Objective:
Every line below is to be quoted exactly, with nothing added or dropped.
----- Given data
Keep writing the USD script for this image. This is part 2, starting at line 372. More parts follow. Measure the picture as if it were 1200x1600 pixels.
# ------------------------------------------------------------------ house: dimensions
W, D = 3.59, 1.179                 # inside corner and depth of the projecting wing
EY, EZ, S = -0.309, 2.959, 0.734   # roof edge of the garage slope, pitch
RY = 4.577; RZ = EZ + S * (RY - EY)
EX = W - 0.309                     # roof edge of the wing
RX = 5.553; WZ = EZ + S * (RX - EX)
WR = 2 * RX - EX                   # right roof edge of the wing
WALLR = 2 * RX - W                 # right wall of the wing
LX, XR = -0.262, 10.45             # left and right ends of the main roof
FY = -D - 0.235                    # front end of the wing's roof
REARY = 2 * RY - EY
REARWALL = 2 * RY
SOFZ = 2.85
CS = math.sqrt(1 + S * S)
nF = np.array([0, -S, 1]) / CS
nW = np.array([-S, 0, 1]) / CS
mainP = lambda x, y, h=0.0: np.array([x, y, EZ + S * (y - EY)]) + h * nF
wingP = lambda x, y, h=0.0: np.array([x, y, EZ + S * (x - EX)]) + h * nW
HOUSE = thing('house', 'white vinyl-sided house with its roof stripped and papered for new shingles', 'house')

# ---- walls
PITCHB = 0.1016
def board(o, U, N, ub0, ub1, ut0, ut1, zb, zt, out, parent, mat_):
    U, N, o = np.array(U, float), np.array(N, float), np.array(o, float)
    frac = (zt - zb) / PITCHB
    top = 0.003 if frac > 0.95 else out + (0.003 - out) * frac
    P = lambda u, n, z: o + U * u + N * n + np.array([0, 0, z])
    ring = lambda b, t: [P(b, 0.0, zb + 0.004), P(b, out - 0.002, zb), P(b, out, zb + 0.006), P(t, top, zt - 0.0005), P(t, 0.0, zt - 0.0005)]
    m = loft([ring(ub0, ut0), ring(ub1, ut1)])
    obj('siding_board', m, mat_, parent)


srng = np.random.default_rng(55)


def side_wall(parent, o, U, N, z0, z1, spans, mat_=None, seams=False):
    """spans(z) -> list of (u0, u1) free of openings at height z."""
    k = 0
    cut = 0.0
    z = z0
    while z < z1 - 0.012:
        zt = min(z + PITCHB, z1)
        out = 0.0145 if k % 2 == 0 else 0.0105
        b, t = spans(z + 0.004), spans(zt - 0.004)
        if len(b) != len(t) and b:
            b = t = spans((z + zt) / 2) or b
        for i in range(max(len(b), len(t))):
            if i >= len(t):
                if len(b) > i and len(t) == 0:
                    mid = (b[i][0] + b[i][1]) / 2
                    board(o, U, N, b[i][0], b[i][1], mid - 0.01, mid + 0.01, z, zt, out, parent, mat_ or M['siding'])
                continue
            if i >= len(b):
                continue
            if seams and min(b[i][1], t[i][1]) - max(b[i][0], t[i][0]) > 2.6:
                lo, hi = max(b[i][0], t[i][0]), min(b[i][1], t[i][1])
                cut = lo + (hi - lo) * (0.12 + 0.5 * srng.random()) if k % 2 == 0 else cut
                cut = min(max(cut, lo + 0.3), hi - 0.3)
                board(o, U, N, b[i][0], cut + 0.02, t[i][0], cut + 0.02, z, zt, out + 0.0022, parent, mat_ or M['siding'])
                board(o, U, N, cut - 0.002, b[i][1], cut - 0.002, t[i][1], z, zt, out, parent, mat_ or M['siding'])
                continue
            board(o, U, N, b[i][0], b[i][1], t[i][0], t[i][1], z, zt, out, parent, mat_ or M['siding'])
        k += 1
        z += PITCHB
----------
Exercise output:
Keep writing the USD script for this image. This is part 2, starting at line 372. More parts follow. Measure the picture as if it were 1200x1600 pixels.
# ------------------------------------------------------------------ house: dimensions
W, D = 3.59, 1.179                 # inside corner and depth of the projecting wing
EY, EZ, S = -0.309, 2.959, 0.734   # roof edge of the garage slope, pitch
RY = 4.577; RZ = EZ + S * (RY - EY)
EX = W - 0.309                     # roof edge of the wing
RX = 5.553; WZ = EZ + S * (RX - EX)
WR = 2 * RX - EX                   # right roof edge of the wing
WALLR = 2 * RX - W                 # right wall of the wing
LX, XR = -0.262, 10.45             # left and right ends of the main roof
FY = -D - 0.235                    # front end of the wing's roof
REARY = 2 * RY - EY
REARWALL = 2 * RY
SOFZ = 2.85
CS = math.sqrt(1 + S * S)
nF = np.array([0, -S, 1]) / CS
nW = np.array([-S, 0, 1]) / CS
mainP = lambda x, y, h=0.0: np.array([x, y, EZ + S * (y - EY)]) + h * nF
wingP = lambda x, y, h=0.0: np.array([x, y, EZ + S * (x - EX)]) + h * nW
HOUSE = thing('house', 'white vinyl-sided house with its roof stripped and papered for new shingles', 'house')

# ---- walls
PITCHB = 0.1016
def board(o, U, N, ub0, ub1, ut0, ut1, zb, zt, out, parent, mat_):
    U, N, o = np.array(U, float), np.array(N, float), np.array(o, float)
    frac = (zt - zb) / PITCHB
    top = 0.003 if frac > 0.95 else out + (0.003 - out) * frac
    P = lambda u, n, z: o + U * u + N * n + np.array([0, 0, z])
    ring = lambda b, t: [P(b, 0.0, zb + 0.004), P(b, out - 0.002, zb), P(b, out, zb + 0.006), P(t, top, zt - 0.0005), P(t, 0.0, zt - 0.0005)]
    m = loft([ring(ub0, ut0), ring(ub1, ut1)])
    obj('siding_board', m, mat_, parent)


srng = np.random.default_rng(55)


def side_wall(parent, o, U, N, z0, z1, spans, mat_=None, seams=False):
    """spans(z) -> list of (u0, u1) free of openings at height z."""
    k = 0
    cut = 0.0
    z = z0
    while z < z1 - 0.012:
        zt = min(z + PITCHB, z1)
        out = 0.0145 if k % 2 == 0 else 0.0105
        b, t = spans(z + 0.004), spans(zt - 0.004)
        if len(b) != len(t) and b:
            b = t = spans((z + zt) / 2) or b
        for i in range(max(len(b), len(t))):
            if i >= len(t):
                if len(b) > i and len(t) == 0:
                    mid = (b[i][0] + b[i][1]) / 2
                    board(o, U, N, b[i][0], b[i][1], mid - 0.01, mid + 0.01, z, zt, out, parent, mat_ or M['siding'])
                continue
            if i >= len(b):
                continue
            if seams and min(b[i][1], t[i][1]) - max(b[i][0], t[i][0]) > 2.6:
                lo, hi = max(b[i][0], t[i][0]), min(b[i][1], t[i][1])
                cut = lo + (hi - lo) * (0.12 + 0.5 * srng.random()) if k % 2 == 0 else cut
                cut = min(max(cut, lo + 0.3), hi - 0.3)
                board(o, U, N, b[i][0], cut + 0.02, t[i][0], cut + 0.02, z, zt, out + 0.0022, parent, mat_ or M['siding'])
                board(o, U, N, cut - 0.002, b[i][1], cut - 0.002, t[i][1], z, zt, out, parent, mat_ or M['siding'])
                continue
            board(o, U, N, b[i][0], b[i][1], t[i][0], t[i][1], z, zt, out, parent, mat_ or M['siding'])
        k += 1
        z += PITCHB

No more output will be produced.